Last October, Israeli Defence Minister Moshe Yaalon pointed to what he said was a Hamas base of operations in Turkey, accusing Ankara of sponsoring terrorism and arguing that this was incompatible with its membership in NATO.
Tensions are running high in Turkey over the Charlie Hebdo's cartoons mocking Islam, the reason cited for the shooting attack on the weekly in a claim of responsibility by al Qaeda in Yemen.
Davutoglu also criticised the Turkish secular newspaper Cumhuriyet for publishing excerpts of Charlie Hebdo's latest edition, saying freedom of the press did not extend to insulting religious values, a crime punishable by jail in Turkey.
Cumhuriyet's was one of five international versions of the "survivors' edition" of Charlie Hebdo, which bore an image of Mohammed on its cover, which is prohibited by Islamic convention. A Turkish court subsequently ordered four websites that featured the image to be blocked.

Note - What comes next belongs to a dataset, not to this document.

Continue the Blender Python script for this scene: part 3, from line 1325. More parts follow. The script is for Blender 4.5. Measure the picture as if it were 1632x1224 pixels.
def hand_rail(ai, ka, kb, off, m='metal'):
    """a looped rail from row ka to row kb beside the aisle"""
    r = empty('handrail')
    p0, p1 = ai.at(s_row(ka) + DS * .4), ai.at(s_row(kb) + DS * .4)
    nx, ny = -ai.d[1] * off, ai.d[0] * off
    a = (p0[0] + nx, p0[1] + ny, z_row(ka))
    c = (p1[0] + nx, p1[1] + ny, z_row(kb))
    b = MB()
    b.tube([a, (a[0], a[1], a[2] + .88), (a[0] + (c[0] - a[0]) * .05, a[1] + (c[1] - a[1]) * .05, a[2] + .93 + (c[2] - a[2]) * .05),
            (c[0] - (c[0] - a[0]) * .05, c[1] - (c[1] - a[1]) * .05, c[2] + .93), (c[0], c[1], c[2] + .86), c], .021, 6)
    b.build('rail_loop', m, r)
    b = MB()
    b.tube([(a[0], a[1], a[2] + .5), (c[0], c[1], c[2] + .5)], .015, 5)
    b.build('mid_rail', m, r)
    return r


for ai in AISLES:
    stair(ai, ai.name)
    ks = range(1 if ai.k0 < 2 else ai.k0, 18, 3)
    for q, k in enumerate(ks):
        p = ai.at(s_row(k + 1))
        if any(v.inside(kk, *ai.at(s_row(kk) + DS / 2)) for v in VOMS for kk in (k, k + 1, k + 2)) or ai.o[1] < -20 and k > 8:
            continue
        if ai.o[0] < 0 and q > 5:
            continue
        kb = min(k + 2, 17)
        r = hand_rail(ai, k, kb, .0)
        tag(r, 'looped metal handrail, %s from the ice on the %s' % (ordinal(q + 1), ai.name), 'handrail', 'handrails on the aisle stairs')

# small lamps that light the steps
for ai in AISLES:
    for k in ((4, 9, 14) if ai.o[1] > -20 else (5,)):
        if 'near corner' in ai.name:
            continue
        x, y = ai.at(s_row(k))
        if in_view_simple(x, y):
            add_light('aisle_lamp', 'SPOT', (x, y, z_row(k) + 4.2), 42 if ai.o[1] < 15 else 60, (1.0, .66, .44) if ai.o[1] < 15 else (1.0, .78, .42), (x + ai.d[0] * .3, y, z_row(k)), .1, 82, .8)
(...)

"Freedom of press does not include insulting the Prophet," Davutoglu said. "People who may tolerate insulting an individual will clearly not respond with the same degree when it is against the Prophet. Since Turkey has such a sensitivity, publishing a cartoon that aims to insult the Prophet is a clear incitement."
Police secured the premises of Cumhuriyet after threats were made against the newspaper.
Violence erupted at an Islamist paper, Yeni Akit, late on Wednesday after it published negative images of Mustafa Kemal Ataturk, who toppled the Ottoman sultan and founded the secular republic in 1923. Ataturk is a national hero for most Turks.
Yeni Akit said about 200 nationalists threw eggs and rocks, then tried to storm its offices before police stopped them.